-- DATASET CONTENT --
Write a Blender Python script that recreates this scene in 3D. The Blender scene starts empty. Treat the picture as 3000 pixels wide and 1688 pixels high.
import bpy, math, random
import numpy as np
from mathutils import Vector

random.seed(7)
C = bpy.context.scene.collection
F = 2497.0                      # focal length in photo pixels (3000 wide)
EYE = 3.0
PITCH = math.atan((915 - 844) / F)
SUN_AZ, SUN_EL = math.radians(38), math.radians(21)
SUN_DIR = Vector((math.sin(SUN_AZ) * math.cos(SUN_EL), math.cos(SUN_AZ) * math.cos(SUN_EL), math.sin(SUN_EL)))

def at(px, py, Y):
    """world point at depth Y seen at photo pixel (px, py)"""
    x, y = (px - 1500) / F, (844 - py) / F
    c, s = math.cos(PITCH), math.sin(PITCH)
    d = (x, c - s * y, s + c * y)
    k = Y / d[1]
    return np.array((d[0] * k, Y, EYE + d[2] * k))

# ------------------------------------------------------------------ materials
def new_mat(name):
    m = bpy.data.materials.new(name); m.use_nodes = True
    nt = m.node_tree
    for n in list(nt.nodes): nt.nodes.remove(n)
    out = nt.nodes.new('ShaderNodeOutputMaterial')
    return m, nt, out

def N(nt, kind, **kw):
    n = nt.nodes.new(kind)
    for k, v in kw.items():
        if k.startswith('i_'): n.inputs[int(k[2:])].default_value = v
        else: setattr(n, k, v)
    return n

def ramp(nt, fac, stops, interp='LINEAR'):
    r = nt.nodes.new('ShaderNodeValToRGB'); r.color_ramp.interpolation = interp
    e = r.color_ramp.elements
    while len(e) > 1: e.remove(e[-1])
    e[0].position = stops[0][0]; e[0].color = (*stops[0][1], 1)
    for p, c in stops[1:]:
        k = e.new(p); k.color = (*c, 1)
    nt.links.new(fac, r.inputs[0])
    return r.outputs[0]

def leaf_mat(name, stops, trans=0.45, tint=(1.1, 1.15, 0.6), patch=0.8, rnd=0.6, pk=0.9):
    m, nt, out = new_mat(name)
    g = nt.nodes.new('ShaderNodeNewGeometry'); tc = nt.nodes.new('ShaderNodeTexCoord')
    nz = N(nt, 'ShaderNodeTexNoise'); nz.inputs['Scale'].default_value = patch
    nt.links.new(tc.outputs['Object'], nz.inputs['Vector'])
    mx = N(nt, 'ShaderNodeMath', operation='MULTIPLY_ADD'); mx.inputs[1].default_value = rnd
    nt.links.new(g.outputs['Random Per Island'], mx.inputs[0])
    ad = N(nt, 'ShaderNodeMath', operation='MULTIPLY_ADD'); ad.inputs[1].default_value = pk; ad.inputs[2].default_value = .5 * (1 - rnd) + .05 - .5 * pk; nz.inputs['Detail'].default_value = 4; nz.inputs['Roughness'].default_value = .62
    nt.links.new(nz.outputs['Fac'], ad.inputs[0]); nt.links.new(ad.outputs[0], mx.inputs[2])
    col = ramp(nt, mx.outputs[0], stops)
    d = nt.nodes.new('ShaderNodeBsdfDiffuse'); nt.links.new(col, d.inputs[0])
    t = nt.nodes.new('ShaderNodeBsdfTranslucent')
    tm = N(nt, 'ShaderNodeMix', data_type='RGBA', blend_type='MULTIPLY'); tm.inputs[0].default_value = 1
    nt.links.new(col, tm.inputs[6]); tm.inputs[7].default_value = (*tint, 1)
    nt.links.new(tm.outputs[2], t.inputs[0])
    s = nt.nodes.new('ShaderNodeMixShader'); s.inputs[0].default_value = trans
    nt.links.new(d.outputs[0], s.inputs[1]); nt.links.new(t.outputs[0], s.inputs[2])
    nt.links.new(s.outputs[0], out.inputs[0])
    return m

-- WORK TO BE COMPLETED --
Print the whole listing again, exactly.

-- THE RESPONSE --
Write a Blender Python script that recreates this scene in 3D. The Blender scene starts empty. Treat the picture as 3000 pixels wide and 1688 pixels high.
import bpy, math, random
import numpy as np
from mathutils import Vector

random.seed(7)
C = bpy.context.scene.collection
F = 2497.0                      # focal length in photo pixels (3000 wide)
EYE = 3.0
PITCH = math.atan((915 - 844) / F)
SUN_AZ, SUN_EL = math.radians(38), math.radians(21)
SUN_DIR = Vector((math.sin(SUN_AZ) * math.cos(SUN_EL), math.cos(SUN_AZ) * math.cos(SUN_EL), math.sin(SUN_EL)))

def at(px, py, Y):
    """world point at depth Y seen at photo pixel (px, py)"""
    x, y = (px - 1500) / F, (844 - py) / F
    c, s = math.cos(PITCH), math.sin(PITCH)
    d = (x, c - s * y, s + c * y)
    k = Y / d[1]
    return np.array((d[0] * k, Y, EYE + d[2] * k))

# ------------------------------------------------------------------ materials
def new_mat(name):
    m = bpy.data.materials.new(name); m.use_nodes = True
    nt = m.node_tree
    for n in list(nt.nodes): nt.nodes.remove(n)
    out = nt.nodes.new('ShaderNodeOutputMaterial')
    return m, nt, out

def N(nt, kind, **kw):
    n = nt.nodes.new(kind)
    for k, v in kw.items():
        if k.startswith('i_'): n.inputs[int(k[2:])].default_value = v
        else: setattr(n, k, v)
    return n

def ramp(nt, fac, stops, interp='LINEAR'):
    r = nt.nodes.new('ShaderNodeValToRGB'); r.color_ramp.interpolation = interp
    e = r.color_ramp.elements
    while len(e) > 1: e.remove(e[-1])
    e[0].position = stops[0][0]; e[0].color = (*stops[0][1], 1)
    for p, c in stops[1:]:
        k = e.new(p); k.color = (*c, 1)
    nt.links.new(fac, r.inputs[0])
    return r.outputs[0]

def leaf_mat(name, stops, trans=0.45, tint=(1.1, 1.15, 0.6), patch=0.8, rnd=0.6, pk=0.9):
    m, nt, out = new_mat(name)
    g = nt.nodes.new('ShaderNodeNewGeometry'); tc = nt.nodes.new('ShaderNodeTexCoord')
    nz = N(nt, 'ShaderNodeTexNoise'); nz.inputs['Scale'].default_value = patch
    nt.links.new(tc.outputs['Object'], nz.inputs['Vector'])
    mx = N(nt, 'ShaderNodeMath', operation='MULTIPLY_ADD'); mx.inputs[1].default_value = rnd
    nt.links.new(g.outputs['Random Per Island'], mx.inputs[0])
    ad = N(nt, 'ShaderNodeMath', operation='MULTIPLY_ADD'); ad.inputs[1].default_value = pk; ad.inputs[2].default_value = .5 * (1 - rnd) + .05 - .5 * pk; nz.inputs['Detail'].default_value = 4; nz.inputs['Roughness'].default_value = .62
    nt.links.new(nz.outputs['Fac'], ad.inputs[0]); nt.links.new(ad.outputs[0], mx.inputs[2])
    col = ramp(nt, mx.outputs[0], stops)
    d = nt.nodes.new('ShaderNodeBsdfDiffuse'); nt.links.new(col, d.inputs[0])
    t = nt.nodes.new('ShaderNodeBsdfTranslucent')
    tm = N(nt, 'ShaderNodeMix', data_type='RGBA', blend_type='MULTIPLY'); tm.inputs[0].default_value = 1
    nt.links.new(col, tm.inputs[6]); tm.inputs[7].default_value = (*tint, 1)
    nt.links.new(tm.outputs[2], t.inputs[0])
    s = nt.nodes.new('ShaderNodeMixShader'); s.inputs[0].default_value = trans
    nt.links.new(d.outputs[0], s.inputs[1]); nt.links.new(t.outputs[0], s.inputs[2])
    nt.links.new(s.outputs[0], out.inputs[0])
    return m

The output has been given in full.